The meeting follows the first Russia-AES ministerial consultation held in Moscow in April 2025 and a second session on the sidelines of the UN General Assembly in New York in September 2025. Wednesday’s Niamey meeting was the third in the series, held on home soil for the first time. The three Sahel countries are ruled by military regimes that came to power through coups between 2020 and 2023, then turned their backs on former colonial power France and drew closer to Russia.
What the Joint Statement Said
The joint communiqué went beyond military commitments. Russia and the Alliance of Sahel States pointed to a collusion between Ukraine, France, and terrorist groups in the region, accusing external state actors of involvement in “coordinated barbaric aggression, as well as economic and media terrorism in the Alliance of Sahel States (AES) area, including a criminal conspiracy between Ukraine, France, some other countries and terrorist groups operating in the Sahel.” Neither Ukraine nor France has accepted those characterisations.
Lavrov’s opening remarks in Niamey framed the partnership in explicitly geopolitical terms, describing the Russia-AES relationship as part of a shared commitment to building a multipolar world order and resisting what both sides describe as Western interference in sovereign African affairs.
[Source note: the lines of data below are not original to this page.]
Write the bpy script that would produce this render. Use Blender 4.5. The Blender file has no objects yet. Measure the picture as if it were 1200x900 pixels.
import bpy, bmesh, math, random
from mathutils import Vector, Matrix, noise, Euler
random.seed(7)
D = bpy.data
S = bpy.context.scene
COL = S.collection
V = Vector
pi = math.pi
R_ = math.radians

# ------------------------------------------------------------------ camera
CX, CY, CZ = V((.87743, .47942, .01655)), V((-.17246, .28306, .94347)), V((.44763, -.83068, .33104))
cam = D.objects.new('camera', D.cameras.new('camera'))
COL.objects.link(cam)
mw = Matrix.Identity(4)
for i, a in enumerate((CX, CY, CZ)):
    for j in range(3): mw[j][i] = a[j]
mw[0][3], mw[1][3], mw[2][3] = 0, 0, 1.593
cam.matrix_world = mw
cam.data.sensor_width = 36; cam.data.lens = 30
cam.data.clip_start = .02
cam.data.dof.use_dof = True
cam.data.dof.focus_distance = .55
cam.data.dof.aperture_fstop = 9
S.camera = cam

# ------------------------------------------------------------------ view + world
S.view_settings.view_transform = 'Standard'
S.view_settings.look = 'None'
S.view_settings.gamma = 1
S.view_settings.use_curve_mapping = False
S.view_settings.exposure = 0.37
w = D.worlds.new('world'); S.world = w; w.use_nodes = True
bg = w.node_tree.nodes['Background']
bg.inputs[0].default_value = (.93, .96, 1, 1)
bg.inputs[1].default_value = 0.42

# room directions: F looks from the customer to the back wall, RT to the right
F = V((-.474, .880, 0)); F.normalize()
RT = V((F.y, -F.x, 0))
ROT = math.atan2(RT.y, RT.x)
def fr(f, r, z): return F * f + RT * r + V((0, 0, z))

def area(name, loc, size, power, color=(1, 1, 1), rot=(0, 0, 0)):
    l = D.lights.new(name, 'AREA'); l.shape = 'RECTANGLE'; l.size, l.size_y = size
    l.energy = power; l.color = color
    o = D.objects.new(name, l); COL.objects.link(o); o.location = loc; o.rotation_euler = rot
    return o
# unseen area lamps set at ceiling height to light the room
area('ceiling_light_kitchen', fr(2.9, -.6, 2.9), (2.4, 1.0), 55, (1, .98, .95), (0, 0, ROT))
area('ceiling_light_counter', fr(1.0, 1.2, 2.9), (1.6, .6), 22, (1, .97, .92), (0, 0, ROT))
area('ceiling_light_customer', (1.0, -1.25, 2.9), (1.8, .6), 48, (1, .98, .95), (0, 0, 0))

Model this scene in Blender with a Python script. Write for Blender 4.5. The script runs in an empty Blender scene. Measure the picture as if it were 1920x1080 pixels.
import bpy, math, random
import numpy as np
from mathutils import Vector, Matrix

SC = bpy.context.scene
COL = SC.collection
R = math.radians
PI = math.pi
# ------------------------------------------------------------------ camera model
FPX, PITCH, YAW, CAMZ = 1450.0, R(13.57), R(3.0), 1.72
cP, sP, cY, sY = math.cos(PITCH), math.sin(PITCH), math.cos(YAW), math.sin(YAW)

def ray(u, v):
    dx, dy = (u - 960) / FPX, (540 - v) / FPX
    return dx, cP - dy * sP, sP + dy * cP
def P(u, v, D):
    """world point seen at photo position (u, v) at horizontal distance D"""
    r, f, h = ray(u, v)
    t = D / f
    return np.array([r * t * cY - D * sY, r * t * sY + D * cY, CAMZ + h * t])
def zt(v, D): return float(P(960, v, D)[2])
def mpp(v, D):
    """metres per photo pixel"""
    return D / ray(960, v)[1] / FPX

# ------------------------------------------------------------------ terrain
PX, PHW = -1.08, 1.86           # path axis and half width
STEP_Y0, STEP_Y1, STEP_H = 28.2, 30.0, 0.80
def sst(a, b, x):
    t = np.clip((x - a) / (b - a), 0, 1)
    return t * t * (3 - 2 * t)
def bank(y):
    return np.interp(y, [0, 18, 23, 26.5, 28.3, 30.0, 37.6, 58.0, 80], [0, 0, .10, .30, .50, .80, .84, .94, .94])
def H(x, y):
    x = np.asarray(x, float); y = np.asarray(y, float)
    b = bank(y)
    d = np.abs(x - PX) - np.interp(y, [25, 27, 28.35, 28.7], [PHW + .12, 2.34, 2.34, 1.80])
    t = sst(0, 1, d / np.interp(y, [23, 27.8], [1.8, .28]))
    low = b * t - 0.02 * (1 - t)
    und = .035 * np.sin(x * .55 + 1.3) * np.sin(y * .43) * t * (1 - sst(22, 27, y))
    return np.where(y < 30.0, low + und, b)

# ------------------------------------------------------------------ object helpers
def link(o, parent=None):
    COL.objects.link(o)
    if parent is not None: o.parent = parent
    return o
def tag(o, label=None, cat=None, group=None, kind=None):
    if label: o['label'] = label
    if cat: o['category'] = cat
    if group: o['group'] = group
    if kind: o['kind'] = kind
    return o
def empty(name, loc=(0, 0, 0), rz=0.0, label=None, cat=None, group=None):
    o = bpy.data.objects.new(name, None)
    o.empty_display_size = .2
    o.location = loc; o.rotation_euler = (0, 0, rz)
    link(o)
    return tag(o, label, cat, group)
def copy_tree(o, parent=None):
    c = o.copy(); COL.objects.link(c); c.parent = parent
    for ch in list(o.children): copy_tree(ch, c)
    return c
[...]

The Broader Strategic Picture
Russia and its Africa Corps paramilitaries are helping the AES countries fight jihadist groups that have killed tens of thousands of people across much of their territories. Moscow is also seeking closer ties with AES countries in the energy and mining sectors.
The Niamey visit was part of a wider Lavrov African tour, with Niger the second stop after Ethiopia. The next Russia-AES ministerial consultations are expected to be held in Russia. Putin has also extended personal invitations to the leaders of Mali, Burkina Faso, and Niger to attend the third Russia-Africa Summit, expected later this year.
The deepening relationship between Moscow and the Sahel confederation is one of the most significant geopolitical shifts on the African continent in recent years, reshaping security architecture, foreign policy alignments, and economic partnerships across a region that was, until 2020, firmly within France’s sphere of influence.